Wise Bites: March 26, 2021
Happy Friday,
Congratulations, you have completed another work week! Hopefully you have finished it as a better version of yourself when you started it on Monday. Now you can ride that wave into the weekend.
Take a moment to consume an illuminating review of a segment from a book, a few quotes that will capture your attention, and a thought-provoking find from the internet - small bites of wisdom. Here is the Wise Bites memo for you to consider for the week.
Book Segment
This week I want to share a book segment review from Blink, The Power of Thinking Without Thinking by Malcom Gladwell. Gladwell seamlessly weaves scientific research findings from diverse fields into an anecdotal style that gets the reader to see ordinary things in new ways. In this work, Gladwell brings to light an area of psychology, rapid cognition, to help us better understand what is behind our ability to make quick decisions. The three major concepts that I learned about were:
The benefit of quick decisions - decisions made quickly can every bit as good those made cautiously and deliberately.
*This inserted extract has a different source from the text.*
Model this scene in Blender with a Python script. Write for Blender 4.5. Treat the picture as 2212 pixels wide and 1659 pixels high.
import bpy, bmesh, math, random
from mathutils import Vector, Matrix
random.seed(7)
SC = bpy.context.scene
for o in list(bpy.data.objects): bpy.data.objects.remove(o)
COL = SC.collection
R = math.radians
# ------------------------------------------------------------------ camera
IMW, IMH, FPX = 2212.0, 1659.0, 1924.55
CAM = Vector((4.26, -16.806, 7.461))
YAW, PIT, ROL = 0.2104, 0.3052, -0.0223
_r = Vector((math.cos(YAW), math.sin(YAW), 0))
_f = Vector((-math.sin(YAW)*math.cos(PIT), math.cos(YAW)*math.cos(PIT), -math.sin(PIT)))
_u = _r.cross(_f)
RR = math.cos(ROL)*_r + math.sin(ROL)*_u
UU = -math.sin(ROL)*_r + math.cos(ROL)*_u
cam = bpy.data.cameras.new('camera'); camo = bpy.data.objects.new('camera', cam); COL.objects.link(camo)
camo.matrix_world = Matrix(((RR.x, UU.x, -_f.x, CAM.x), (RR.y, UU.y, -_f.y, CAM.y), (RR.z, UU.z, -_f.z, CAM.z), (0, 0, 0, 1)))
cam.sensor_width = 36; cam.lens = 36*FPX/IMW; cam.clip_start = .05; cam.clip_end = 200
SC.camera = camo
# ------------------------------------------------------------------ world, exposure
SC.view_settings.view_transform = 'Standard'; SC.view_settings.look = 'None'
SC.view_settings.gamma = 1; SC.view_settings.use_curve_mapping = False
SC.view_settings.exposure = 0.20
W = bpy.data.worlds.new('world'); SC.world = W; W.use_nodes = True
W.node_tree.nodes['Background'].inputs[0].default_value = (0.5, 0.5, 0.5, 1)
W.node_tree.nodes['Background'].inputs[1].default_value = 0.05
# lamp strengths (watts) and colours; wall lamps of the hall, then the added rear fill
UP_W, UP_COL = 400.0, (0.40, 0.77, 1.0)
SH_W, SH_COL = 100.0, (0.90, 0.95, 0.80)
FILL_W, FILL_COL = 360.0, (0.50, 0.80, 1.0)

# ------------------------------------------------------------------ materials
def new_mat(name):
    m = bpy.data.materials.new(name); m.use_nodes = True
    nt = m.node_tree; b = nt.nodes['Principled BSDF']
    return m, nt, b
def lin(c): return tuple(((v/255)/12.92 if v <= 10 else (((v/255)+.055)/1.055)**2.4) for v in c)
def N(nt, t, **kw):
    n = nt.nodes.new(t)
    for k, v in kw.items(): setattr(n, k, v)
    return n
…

Instinct Management - you need to know when to trust your instincts and when to be wary of them.
Snap Judgment Control - you can refine the efficiency of your judgment through a process called “thin slicing”, which is the ability of our unconscious to find patterns in situations and behavior based on narrow slices of experience.
Quotes
What you get by achieving your goals is not as important as what you become by achieving your goals.
-Zig Ziglar
Don’t let schooling interfere with your education.
-Mark Twain
Internet Find
This week I found a political cartoon on LinkedIn, courtesy of Charles Jackson, that captured my attention. The image depicts an American teacher under the weight of social pressure and public policy outcomes. The cartoon shows a white, female teacher wearing a face covering and shield and carrying an assortment of supplies, both symbolic and literal. She looks to be impressively strong and focused, with her eyes fixed on the ground before her as she walks with an assertive gate toward an unseen destination. It is easy to see that the artist believes that teachers must “carry” remnants of every significant political debate, from guns in schools to the separation of church and state. I found the image to be arresting, revealing, and most accurate. Several questions came to mind. How did the American teacher become the poster child of political activism? Are teachers assuming roles and responsibilities as a result of the motivations of zealous politicians? Or have teachers voluntarily engaging in social movements because parents and community stakeholders are no longer doing it? Who’s driving what teachers do - school district leaders, policy makers, community members, or teachers, themselves?
In any case, the image is worth examining closely if we want to understand the role of the American teacher today and what their roles and responsibilities should be.